But even as the College Board highlighted those somewhat reassuring trends, its annual pricing and financial aid surveys made it clear that families are struggling with the effects of successive price hikes imposed during the recent recession that saw state appropriations to campuses slashed and endowments strained.
On average, published prices are 17 percent higher on private, nonprofit four-year campuses than in 2007-08, and 30 percent higher at public two- and four-year schools for the same period, according to the report.
College Board officials, as they do each year, stressed that actual prices students pay are often thousands of dollars lower, once various forms of government grants and institutional aid are factored into the mix. They acknowledged that the aid and the slowing of the rate of price hikes may be of limited consolation to those paying the bills.
“Even if prices never go up again, that would not erase the price increases of the past, ” said Sandy Baum, an independent policy analyst for the College Board. “Moreover, we know that incomes are really stagnant. People are struggling.”

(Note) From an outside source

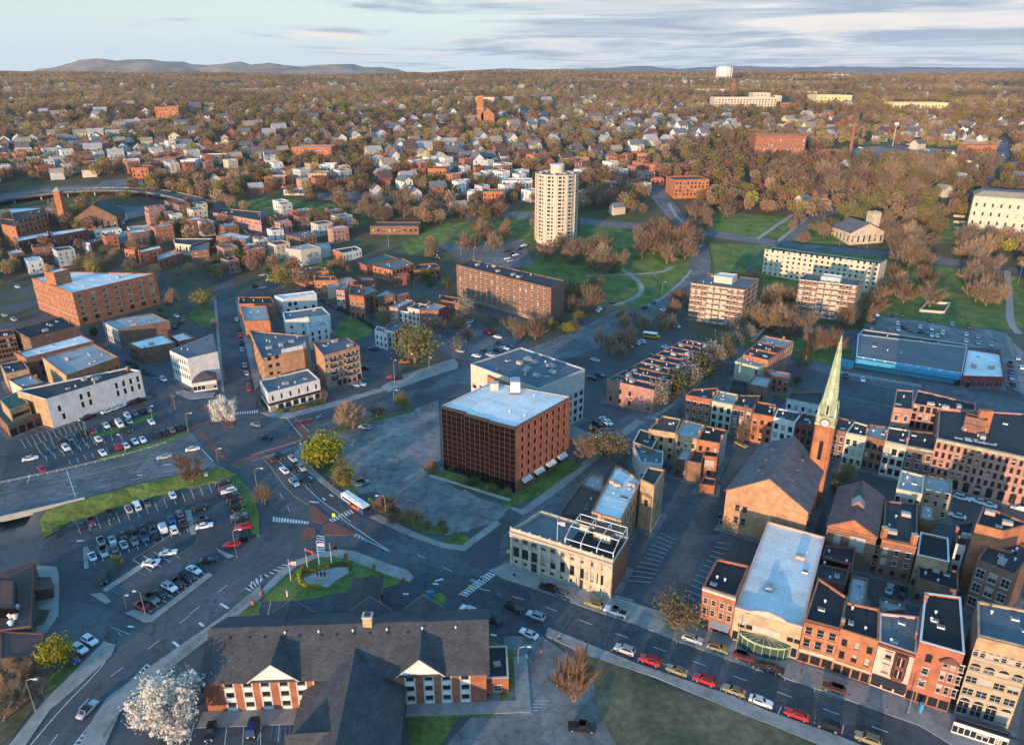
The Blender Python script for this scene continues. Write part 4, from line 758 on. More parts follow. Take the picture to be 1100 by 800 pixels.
# --- back street terrace right of centre ---
for lab, rf, h_, wl, tp, wn, cn in (
 ('red brick terrace house with dark roof beside the white one', 'k1 368,348 585,386 650,283 425,300', 11, 'brick_bright','roof_dark', WH(4,3), None),
 ('white Italianate terrace house with pale roof and bracketed eaves', 'k1 590,395 765,430 812,345 642,312', 11.3,'paint_green','roof_silver', DK(3,3,1.3,2.1), 'paint_cream'),
 ('brown brick terrace house with white window trim and bushes below', 'k1 767,430 930,466 1000,350 815,348', 11,'brick_brown','roof_dark', WH(3,3,1.2,2), None),
 ('orange brick terrace house behind the church roof', 'k1 930,500 1110,535 1130,430 960,400', 11,'brick_orange','roof_black', DK(3,3), None),
 ('white painted terrace house left of the clock tower', 'L 45,150 133,172 165,132 62,112', 11.5,'paint_white','roof_dark', DK(3,3,1.3,2), None),
 ('dark red terrace house just left of the clock tower', 'L 135,172 215,190 235,150 167,135', 11,'brick_dark','roof_dark', DK(3,3,1.2,2), None),
 ('dark brick terrace house just right of the clock tower', 'L 295,200 350,212 385,165 320,150', 11.5,'brick_brown','roof_dark', WH(2,3), None),
 ('cream terrace house right of the clock tower', 'L 350,214 436,232 445,185 385,168', 12,'paint_cream','roof_dark', WH(3,3,1.3,2), 'paint_cream'),
 ('brown terrace house with light blue roof', 'L 437,228 516,247 525,190 445,178', 12,'brick_brown','roof_silver', DK(3,3,1.2,2), None),
 ('cream Italianate terrace house with three tall windows', 'L 515,250 606,270 620,205 527,190', 12.3,'paint_cream','roof_dark', DK(3,3,1.4,2.2), 'trim_stone'),
 ('brick terrace house with arched lintels adjoining the mill', 'L 606,268 725,290 728,215 620,205', 12,'brick_brown','roof_dark', WH(3,3,1.3,2), 'copper')):
    bld(lab, rf, h=h_, wall=wl, top=tp, win={0:wn}, corn=(0,) if cn else None, cornm=cn, units='ch', cat='house', name='row_house')
r = bld('long pink brick mill with five rows of arched windows and roof lettering', 'l2 365,712 p 1135,498 l2 1370,520 l2 385,462', h=16.5, wall='brick_pink', top='roof_dark', win={0:[(.8,10,1.7,2.4,'archd')]+[(4.6+2.9*i,17,.95,1.4,'archd') for i in range(4)], 3:DK(3,4)}, corn=(0,), cornm='copper', units='hvvhuvuuvvh', name='mill')
MILL = r
bld('tall brick stair block with dark sunken roof at the mill', 'l2 0,452 160,470 167,312 25,300', h=17, wall='brick_pink', top='roof_dark', win={0:WH(2,4)}, units='s', name='stair_block')
bld('brick mill wing round a narrow court with black windows', 'l2 165,420 382,455 690,480 690,420 200,305', h=17, wall='brick_pink', top='roof_black', win={0:[(2.4+3*i,4,1.3,2.2,'dark') for i in range(5)]}, units='uuuhv', name='mill_wing')
w, hh = ftop(MILL)
q = [P(p, hh+4) for p in px('l2 580,530 690,548 745,570 760,470 690,470')][:4]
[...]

Overall, the annual price survey found that average tuition and fees for full-time, in-state students at public four-year colleges and universities rose by 2.9 percent in 2014-15 to $9, 139, up from $8, 885 last year. Room and board charges at those schools averaged $9, 804.
Out-of-state students attending those public four-year schools saw prices increase by 3.3 percent to $22, 958 this year, up from $22, 223 last year. Once room and board are factored in, total out-of-state charges average $32, 762 this year.
Tuition and fees on average at private, nonprofit four-year campuses rose 3.7 percent to $31, 231 in 2014-15, up from $30, 131 last year. Once room and board are included, average total charges at those schools are $42, 419, the College Board said.
At two-year colleges, tuition and fees rose nationally by 3.3 percent to $3, 347 in 2014-15 from $3, 241 last year.
In Pennsylvania, in-state tuition and fees at four-year public universities this year average $13, 246, an amount surpassed only by the average tuition and fees charged in Vermont at $14, 419 and New Hampshire, the nation’s highest, at $14, 712 this year.
The four-year average for Pennsylvania includes data from schools ranging from the 14 state-owned universities, where full-time in-state tuition is $6, 820 a year, to the University of Pittsburgh, where the base yearly in-state tuition as of this fall is $16, 872.
The effects of tuition discounting on private campuses is evident in numbers over the last 10 years, according to the College Board. Students on those campuses saw a 13 percent decline adjusted for inflation in the “net price” after aid is counted, even as published prices rose by 24 percent.
During that same period, the “net price” paid on public four-year campuses rose by 32 percent, compared with a 42 percent rise in published prices.
After escalating rapidly in previous years, annual total borrowing by students declined for the third consecutive year in 2013-14, the most current available, and is 14 percent less for undergraduates than in 2010-11, according to the College Board. However, the trend is not yet showing up in debt load data for graduates, who carried $27, 300 as of 2012-13, the most current figures available, up 13 percent from five years earlier.
Full-time students get an average of $6, 110 in grant aid and education tax benefits at public four-year schools, $5, 090 at two-year colleges and $18, 870 at private four-year campuses, according to College Board data.
The state with the least expensive prices for public four-year universities this year is Wyoming at $4, 646, followed by Alaska at $6, 138. The least expensive states for public two-year campuses are California, followed by New Mexico, with charges of $1, 429 and $1, 645, respectively.
Among public flagship universities, the priciest for tuition and fees was the $18, 464 at Penn State University and $16, 552 at the University of New Hampshire. The lowest-priced flagship is the University of Wyoming at $4, 646, followed by the $6, 099 charged at the University of Montana.